Tennessee Supreme Court opinion on UCC-1 filings by “paper terrorists” offers a reminder that current TN law offers no effective civil protections for bogus liens

One of the greatest current failures of Tennessee law is the lack of a penalty for fraudulent lien filings. In December, I wrote: “if somebody records a piece of paper with ‘Notice of Lien’ written somewhere on it (and includes the owner name and property address), they’ve got a totally un-lawful, but also practically-effective, lien.”

Last year, a hand-written, three sentence recorded “lien” brought a pending commercial property sale to a halt. When I politely explained to the lien claimant that there was no basis under Tennessee law to assert lien rights, she said “If that were true, then, why are you even calling me?

What she was really saying was: Yeah, but what are you going to do about it?

In an opinion issued yesterday, the Tennessee Supreme Court was asked a similar question. In State of Tennessee v. Ronald Loyns, James Michael Usiger, Lee Harold Crowell, Austin Gary Coper, and Christopher Alan Haser, No. M201901946SCR11CD, 2023 WL 3446554 (Tenn. May 15, 2023), the Court was faced with a group who figured out how easy it is to create and record a UCC-1 personal property lien using the Tennessee Secretary of State’s online filing wizard.

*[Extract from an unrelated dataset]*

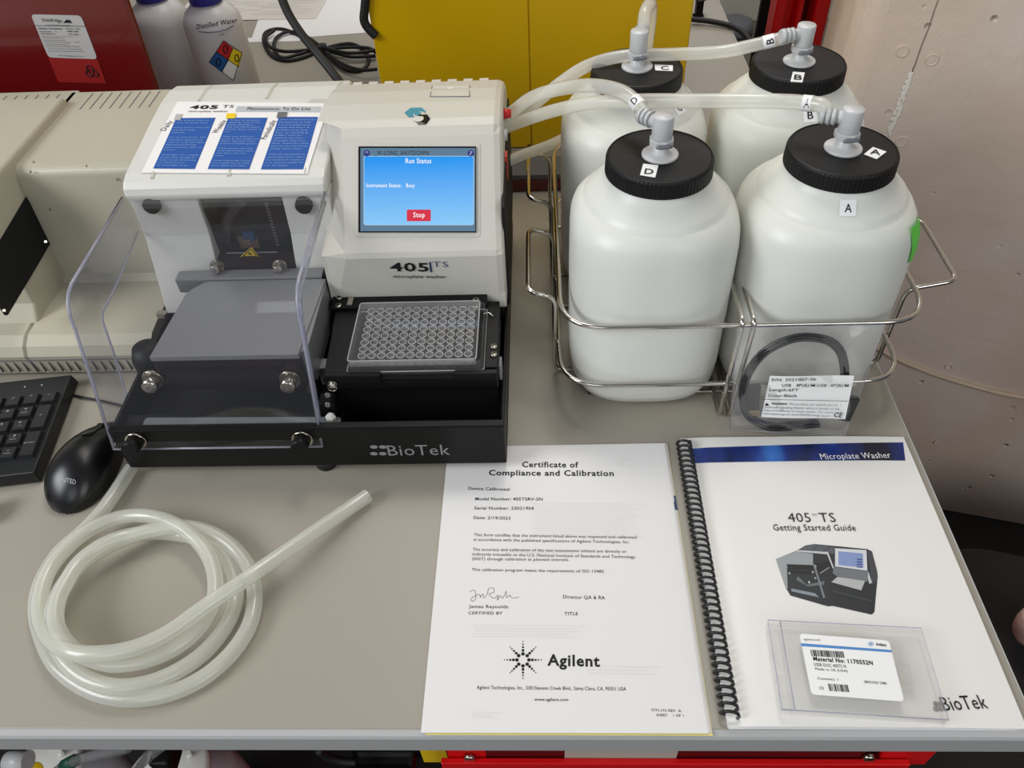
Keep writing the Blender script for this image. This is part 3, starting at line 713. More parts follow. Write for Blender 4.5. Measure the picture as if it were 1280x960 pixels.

So easy, in fact, that the group filed more than a hundred UCC-1s without legal or factual basis against a variety of folks who they had grievances with. The police officer who gave one a speeding ticket. An ex-wife. The local Chancery Court Clerk and Master. In all there were about 30 victims.

After one took his complaints to a lawyer, and was rebuffed, he attended the local meetings of this group, who taught him how to assert liens under the Uniform Commercial Code. By the UCC-1 filers’ logic, those “debtors” had done something that resulted in inconvenience to them and the UCC-1 filing was designed to obtain compensation (ranging, in this case, from 4 and 12 million dollars). The victims testified about the resulting failed home closings, the denied credit applications, and dings on credit reports.

The defendants were ultimately convicted of fraud and forgery, per Tenn. Code Ann. §§ 39-14-105(a)(6), 39-14-114, 39-17-117. This type of scheme is often referred to as “paper terrorism.”

The Supreme Court then analyzed the various actions against the requirements of Tennessee’s criminal statutes, and the Court upheld all criminal convictions.

In a footnote, the Court alluded to civil penalties, including at Tenn. Code Ann. § 47-9-625, and the ways that private citizens can protect themselves against these schemes.

Spoiler-alert: It’s far easier to file these bogus liens than it is to remove them.

Tenn. Code Ann. § 47-9-625 isn’t much help. It requires a party to seek court intervention (i.e. file a lawsuit), but the damages don’t include attorney fees. Per § 47-9-625(b), the party can only recover damages resulting from “the debtor’s inability to obtain, or increased costs of, alternate financing” (all very difficult to prove in court). There’s nothing in the statute setting a minimum penalty or, more importantly, allowing for the recovery of attorney fees.

Sure, these defendants made the headlines because of the breadth and shamelessness of their scheme, but the opinion and authorities cited in it do nothing to help the individual homeowner, who has a meritless lien recorded against her house and has a closing being held hostage. File a lawsuit and, then, simply recover the increased cost of her more expensive loan?

In short, there are no effective and efficient remedies under Tennessee law for this.

There are no internal fail-safes to protect against the schemes perpetrated by the defendants in this case. The Secretary of State isn’t watching these. Instead, the purported remedies (under Tenn. Code Ann. §§ 47-9-518 and 47-9-625) put the burden on the consumer to discover and challenge invalid liens, but with no effective remedy or deterrent for fraudulent liens.

The facts of this opinion should scare you, but I’d say that that the law in this opinion is the most terrifying aspect.